Non. J’ai protégé, autant que possible, les autres personnages. Mais je m’oblige à aller au bout de ma démarche et dans les tomes suivants, on va explorer pas mal de facettes de la sexualité. Ce n’est pas toujours simple. Il y a toujours en arrière-plan une petite peur du jugement, mais j’ai décidé d’assumer car je suis arrivé à un stade de ma vie où je crois qu’il était important pour moi de le faire, et il me semblerait un peu vain de n’assumer qu’à moitié.
 

 
3/ Vous racontez que votre éducation communiste n’était pas forcément hédoniste. Êtes-vous d’accord avec l’idée que le communisme a ce point commun avec le catholicisme : une vision parfois coupable – voire pudibonde – du corps et de la sexualité ?

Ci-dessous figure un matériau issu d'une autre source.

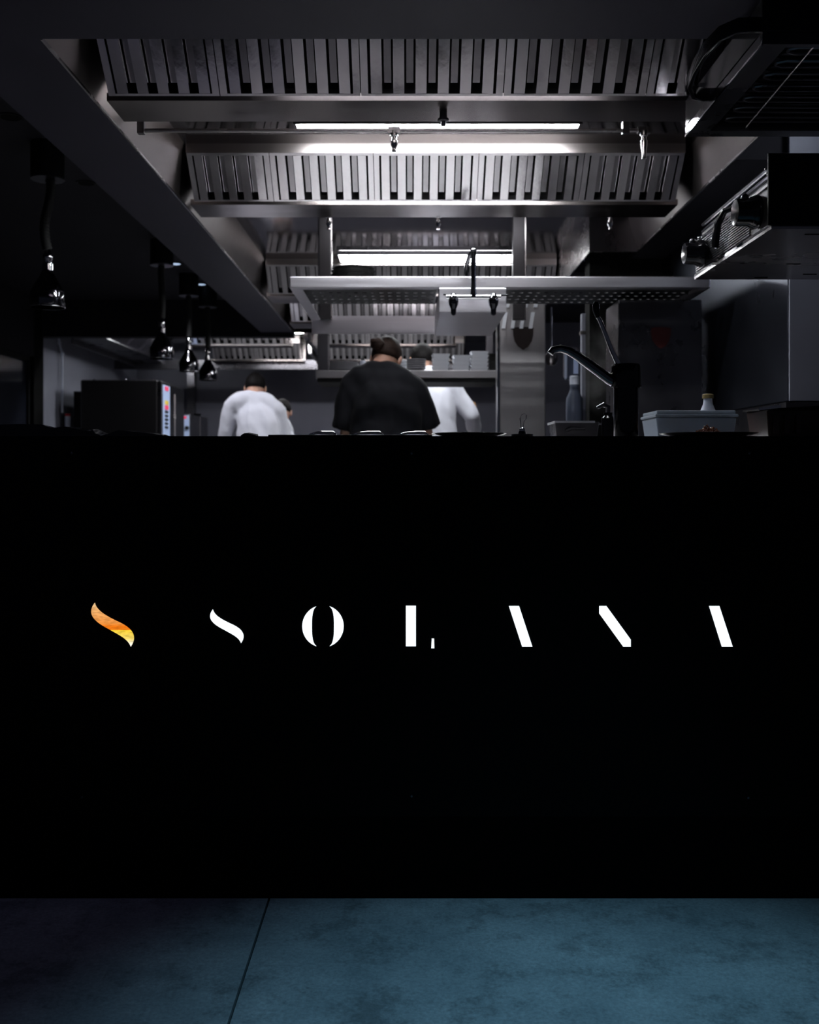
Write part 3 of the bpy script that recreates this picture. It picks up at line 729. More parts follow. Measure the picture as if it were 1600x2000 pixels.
gp = thing('pipe_chase', 'pale narrow upright post between the two shield columns', 'post', (PX(1146, 5.93), 5.93, 0))
MB().box(-0.028, 0.028, 0, 0.05, 0, 1.92).build('post', 'wall_paint', gp, bevel=0.004)
MB().box(-0.034, 0.034, -0.006, 0.05, PZ(652,5.9), PZ(645,5.9)).build('band', 'steel', gp)
t = thing('wall_dispenser', 'blue-lit dispenser box hanging left of the pale post', 'dispenser', (PX(1122, 6.1), 6.1, PZ(740, 6.1)))
MB().box(-0.045, 0.03, 0, 0.10, 0, 0.16).build('body', 'plastic_blue', t, bevel=0.008)
MB().box(-0.005, 0.022, -0.008, 0.0, 0.03, 0.14).build('window', 'panel_blue', t)
MB().box(-0.045, 0.045, 0.1, 0.14, 0.02, 0.20).build('bracket', 'dark_steel', t)
t = thing('water_jug', 'tall blue-grey jug standing below the dispenser box', 'jug', (PX(1122, 5.845), 5.845, 1.0))
MB().lathe([(0.046,0),(0.048,0.01),(0.048,0.36),(0.046,0.42),(0.028,0.46),(0.024,0.48),(0.024,0.50)], (0,0,0), 24).build('body', 'plastic_blue', t, True)
MB().lathe([(0.027,0.50),(0.027,0.545),(0.02,0.55)], (0,0,0), 18).build('lid', 'plastic_white', t, True)
t = thing('rear_worktop', 'dark steel worktop behind the pass carrying the jug', 'worktop', (0, 5.79, 0))
MB().box(0.76, 1.012, 0, 0.10, 0.97, 1.0).build('top', 'dark_steel', t); MB().box(0.78, 1.01, 0.02, 0.08, 0, 0.97).build('body', 'dark_steel', t)
t = thing('hanging_ladle', 'thin steel ladle hanging beside the lit column', 'ladle', (PX(1077, 5.7), 5.7, PZ(600, 5.7)))
MB().tube([(0,0,0),(0,0,-0.26)], 0.006, 8).build('handle', 'chrome', t, True)
MB().lathe([(0.012,-0.25),(0.035,-0.27),(0.036,-0.30),(0.02,-0.325)], (0,0,0), 16).build('cup', 'steel', t, True)
# salamander grill
sd0, sd1 = 2.5, 3.2; sX = 1.55
sm = thing('salamander_grill', 'black and steel salamander grill with lifting top, hoop handle and round knobs', 'grill', (0, 0, 1.62))
def zz(z): return z - 1.62
b = MB(); b.box(0.89, sX, sd0+0.004, sd1-0.02, zz(1.622), zz(1.73)); b.build('base', 'dark_steel', sm, bevel=0.003)
MB().box(0.875, sX, sd0-0.004, sd0+0.003, zz(1.62), zz(1.795)).build('near_side', 'matte_black', sm)
MB().box(0.885, sX, sd0+0.004, sd1-0.02, zz(1.612), zz(1.621)).build('underside', 'steel', sm)
for i in range(12):
    xx = 0.99 + (i*37 % 50)/100.0; yy = sd0 + 0.06 + (i*0.053)
    MB().box(xx, xx+0.04, yy, yy+0.006, zz(1.6108), zz(1.613)).build('vent_slot', 'cavity_black', sm)
b = MB(); b.box(0.885, 0.8895, sd0+0.004, sd1-0.02, zz(1.62), zz(1.628)); b.build('front_trim', 'chrome', sm)
b = MB(); b.box(0.885, 0.8895, sd0+0.004, sd1-0.02, zz(1.724), zz(1.73)); b.build('front_trim', 'chrome', sm)
b = MB(); b.box(0.885, 0.8895, sd0+0.004, sd0+0.012, zz(1.628), zz(1.724)); b.build('front_trim', 'chrome', sm)
for i in range(13):
    z = 1.634 + i*0.0068
    MB().box(0.886, 0.8895, sd0+0.17, sd1-0.03, zz(z), zz(z+0.0032)).build('grille_rib', 'dark_steel', sm)
tr = MB(); tr.box(0.915, sX, sd0+0.02, sd1, zz(1.752), zz(1.770)); tr.build('drip_tray', 'dark_steel', sm)
MB().tube([(0.912, sd0+0.02, zz(1.787)), (0.918, sd1, zz(1.787))], 0.006, 8).build('tray_rail', 'chrome', sm, True)
MB().tube([(0.912, sd0+0.02, zz(1.766)), (0.918, sd1, zz(1.766))], 0.006, 8).build('tray_rail', 'chrome', sm, True)
for i in range(5): MB().box(0.93, sX, sd0+0.06+i*0.14, sd0+0.066+i*0.14, zz(1.770), zz(1.782)).build('grid_bar', 'dark_steel', sm)
def knob(yk, zk, r):
    k = MB().lathe([(r*1.05,-0.002),(r*1.1,-0.010),(r*0.98,-0.022),(r*0.86,-0.03),(r*0.86,-0.055),(r*0.80,-0.062),(r*0.3,-0.064)], (0.888, yk, zz(zk)), 28, 'x').build('knob', 'gloss_black', sm, True)
    MB().ellip((0.852, yk, zz(zk)+r*0.95), (0.010,0.010,0.010), 12, 8).build('knob_lug', 'dark_steel', k, True)
knob(2.60, 1.676, 0.040); knob(3.08, 1.672, 0.038)
lv = MB(); lv.tube([(0.888,2.78,zz(1.735)),(0.862,2.80,zz(1.73)),(0.852,2.83,zz(1.70)),(0.852,2.86,zz(1.645))], [0.007,0.009,0.010,0.011], 8); lv.build('lever', 'gloss_black', sm, True)
for yk, zk in ((2.98,1.692),(2.965,1.678),(2.95,1.664),(3.12,1.727),(2.52,1.752),(2.53,1.765)):
    MB().ellip((0.884, yk, zz(zk)), (0.007,0.006,0.006), 10, 6).build('button', 'chrome', sm, True)
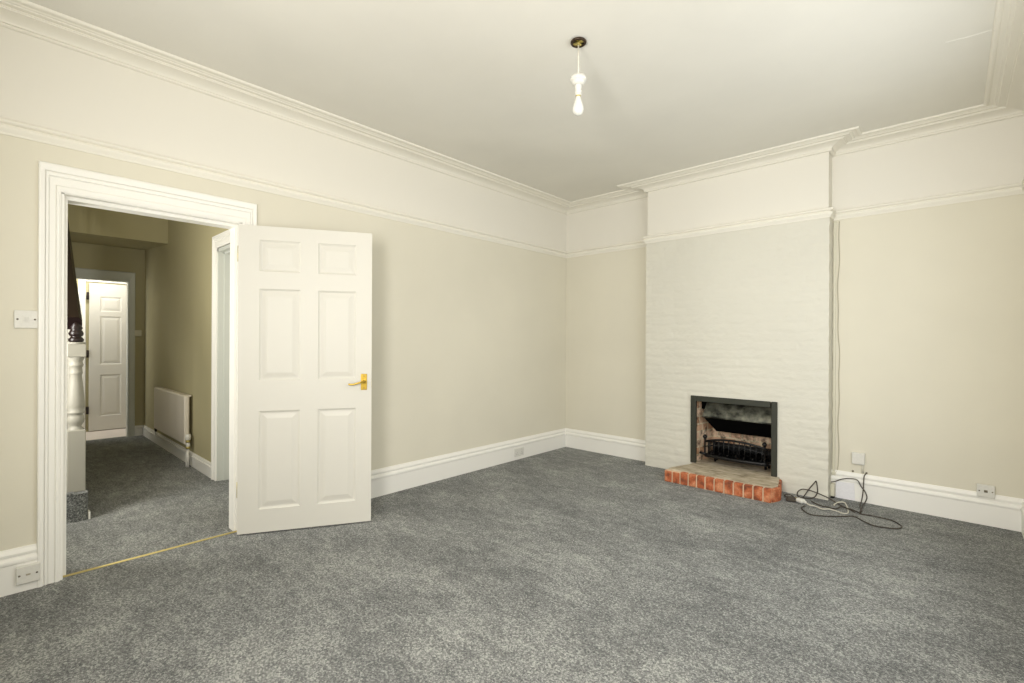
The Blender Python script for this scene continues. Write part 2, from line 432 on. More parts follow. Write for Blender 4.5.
struct('baseboard_back', MB().sweep([(0, 0), (BX0+.003, 0)], bb).sweep([(BX1-.002, 0), (RX, 0)], bb), M['gloss'])
struct('baseboard_right', MB().sweep([(RX, 0), (RX, RY0)], bb), M['gloss'])
struct('baseboard_near', MB().sweep([(RX, RY0), (0, RY0)], bb), M['gloss'])

m = MB()
for a_, b2 in (((3.32, -1.236), (3.40, -1.222)), ((3.40, -1.222), (3.506, -1.214))):
    w2 = .004
    m.add([(a_[0], a_[1]-w2, CEIL), (a_[0], a_[1]+w2, CEIL), (b2[0], b2[1]+w2, CEIL), (b2[0], b2[1]-w2, CEIL), (a_[0], a_[1], CEIL-.002), (b2[0], b2[1], CEIL-.002)], [(0, 4, 5, 3), (4, 1, 2, 5), (0, 1, 4), (3, 5, 2), (0, 3, 2, 1)])
m.box(3.496, 3.512, -1.226, -1.210, CEIL-.010, CEIL, bev=.003)
struct('trim_10', m, M['ceiling'])
# doorway lining, stops and architrave (room side)
m = MB()
m.box(-WT-.004, .004, OY0-.03, OY0, 0, OZ+.03).box(-WT-.004, .004, OY1, OY1+.03, 0, OZ+.03).box(-WT-.004, .004, OY0-.03, OY1+.03, OZ, OZ+.03)
m.box(-WT-.004, -.042, OY0, OY0+.016, 0, OZ-.019).box(-WT-.004, -.042, OY1-.016, OY1, 0, OZ-.019).box(-WT-.004, -.042, OY0, OY1, OZ-.019, OZ)
struct('trim_3', m, M['gloss'])
def architrave(mb, ys, zt, ws, wt, x0=0, sgn=1, steps=True, mat=None):
    """stepped moulding around an opening in a wall of constant x; widths ws at the sides, wt over the head"""
    prof = [(0, .012), (.10, .017), (.20, .017), (.235, .009), (.27, .012), (.50, .013), (.53, .009), (.56, .016), (.66, .0175), (.685, .012), (.72, .021), (.88, .025), (.96, .024), (1.0, .016)] if steps else [(0, .010), (.15, .014), (.6, .018), (.9, .020), (1, .014)]
    y0, y1 = ys
    def ring(f, d):
        X = x0+sgn*d
        return [(X, y0-ws*f, 0), (X, y0-ws*f, zt+wt*f), (X, y1+ws*f, zt+wt*f), (X, y1+ws*f, 0)]
    rings = [ring(0, -.001)]+[ring(f, d) for f, d in prof]+[ring(1, -.001)]
    v = [p for r in rings for p in r]; n = len(rings)
    f = [(4*i+k, 4*i+k+1, 4*i+5+k, 4*i+4+k) for i in range(n-1) for k in range(3)]
    for k in (0, 3): f.append(tuple(4*i+k for i in range(n)))
    if mat: v = [mat @ Vector(p) for p in v]
    mb.add(v, f); return mb
struct('trim_4', architrave(MB(), (OY0-.012, OY1+.012), OZ+.004, .084, .138), M['gloss'])
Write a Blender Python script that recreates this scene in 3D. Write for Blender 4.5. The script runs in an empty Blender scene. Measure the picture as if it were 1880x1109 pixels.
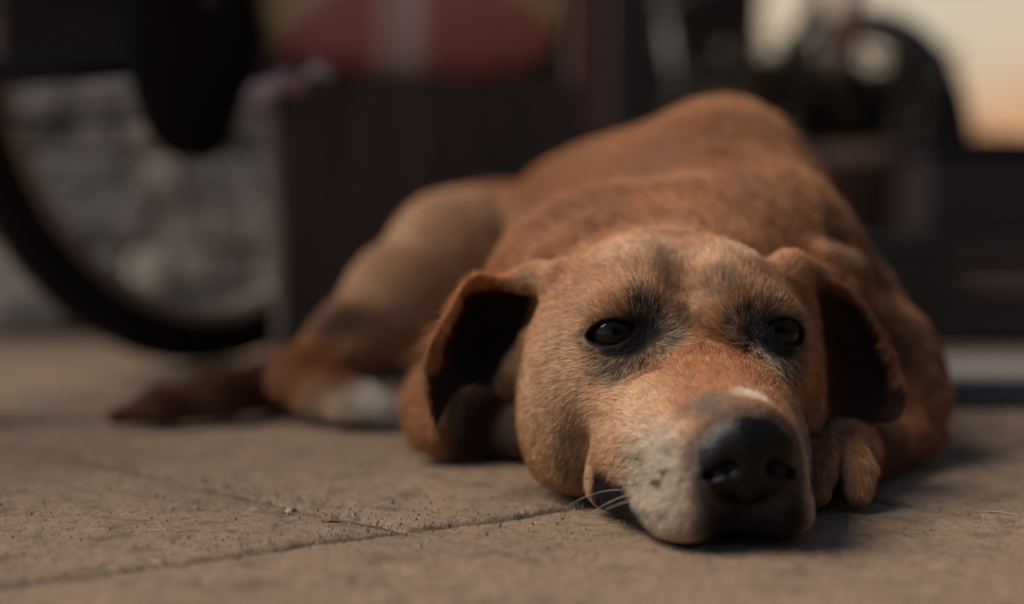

Les communistes de cette époque, les années soixante, étaient encore très marqués par le puritanisme stalinien. Dans le communisme stalinien, comme dans la chrétienté, on n’est pas là pour rigoler. On est là pour travailler au bonheur de l’humanité, dans un cas avant, dans l’autre cas après la mort. Mais dans le bouddhisme non plus, on ne rigole pas trop. C’est un peu comme si le bonheur et le plaisir n’étaient pas compatibles, comme si le bonheur était profond et le plaisir futile. Ce que, pour ma part, je récuse.
 


4/ Que diriez-vous à un jeune homme qui commence aujourd’hui sa vie sexuelle ?
Que l’idéal est d’être amoureux, mais bon, comme ça ne se commande pas et que ce n’est pas toujours le cas, au moins, de ne pas se prendre pour une pornstar, d’être tendre, doux, gentil, de prendre le temps de la découverte et d’être attentif au plaisir de sa ou son partenaire.